João Telles Jr. andou em plano ‘triunfador’ mas aquém do plano lidador. O jovem cavaleiro predispôs-se a chegar às bancadas, com muita entrega e disposição, logrando os melhores e mais sentidos momentos da corrida com actuações vistosas. Excedeu-se a meu ver, nos gestos de ‘artista’, entre uma mão que muito andou no ar, de um lado para o outro, ‘olvindado’ quiçá que haveria um toiro para ser lidado. Resultou mais conseguida a actuação frente ao toiro da sua casa, de David Ribeiro Telles, animal com som, com raça e também a arrancar-se de largo, e onde João Telles Jr. se destacou realmente pela franqueza do terceiro curto, de cima abaixo. No que lidou em quinto lugar, o sério e bonito Veiga Teixeira, de menor perseguição, Telles Jr. usou da brega mas impôs pouco mando, ficando o toiro onde queria e não nos terrenos em que o cavaleiro poderia impor. Evidenciou-se num toureio em que a ligeira batida a meio da sorte predispunha à espectacularidade, nem sempre concretizando de forma mais ajustada a ferragem.

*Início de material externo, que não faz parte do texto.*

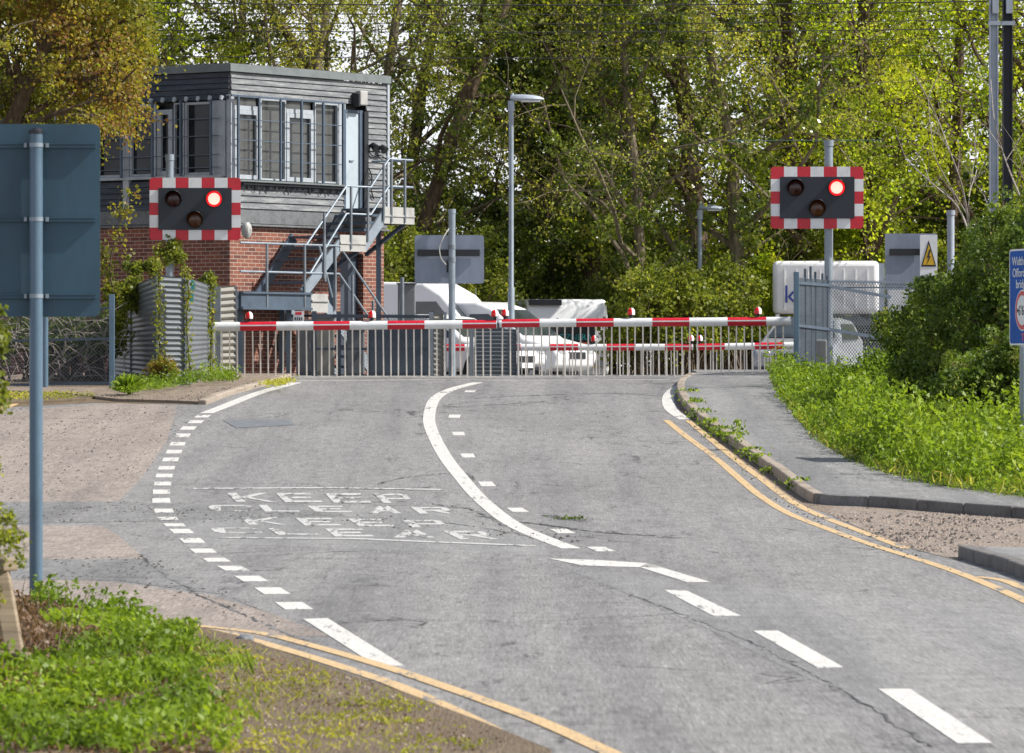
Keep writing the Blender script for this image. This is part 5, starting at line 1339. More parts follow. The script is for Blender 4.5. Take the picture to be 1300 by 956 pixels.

Manuel Manzanares está longe do conceito dos rejoneadores-figuras. Possui um perfil mais clássico, de menos alvoroço e número, num misto de ferros bem conseguidos e outros momentos de pouca ou nenhuma história. Frente ao toiro de Santa Maria, animal que também se deixou ainda que sendo mais reservadote e com pouca força, o rejoneador espanhol nunca se fiou muito, sem comprometer nas reuniões e passando discreta a actuação. Não poderia brilhar frente ao sobrero de Santa Maria (em substituição do lesionado São Torcato), que fechou a corrida e deixou perdido o trapio algures por aí. Ainda assim, consentiu o espanhol nesta lide três grandes curtos, numa actuação também ela de altos e baixos.

Se nas lides os toiros não impuseram dificuldades, também não as deram aos forcados.

Pelo Grupo do Real de Moura, abriu funções Cláudio Pereira à primeira tentativa com segurança e o grupo coeso; também Rui Ameixa efectivou bem e ao primeiro intento; e Valter Rico, o cabo do Grupo, consumou à primeira uma pega rija, aguentando a raça e a investida do toiro.

Pelo Aposento da Moita, João Rodrigues fechou-se como uma lapa consumando à primeira; Nuno Inácio efectivou à segunda tentativa; e José Maria Bettencourt sofreu forte derrote no primeiro intento, consumando também à segunda.

E posto isto, achei curioso o comentário de uma senhora aficionada numa fotografia publicada nas redes sociais, aquando o momento das cortesias da corrida de quinta-feira: “Já começou a época no Campo Pequeno? Nem me apercebi…”.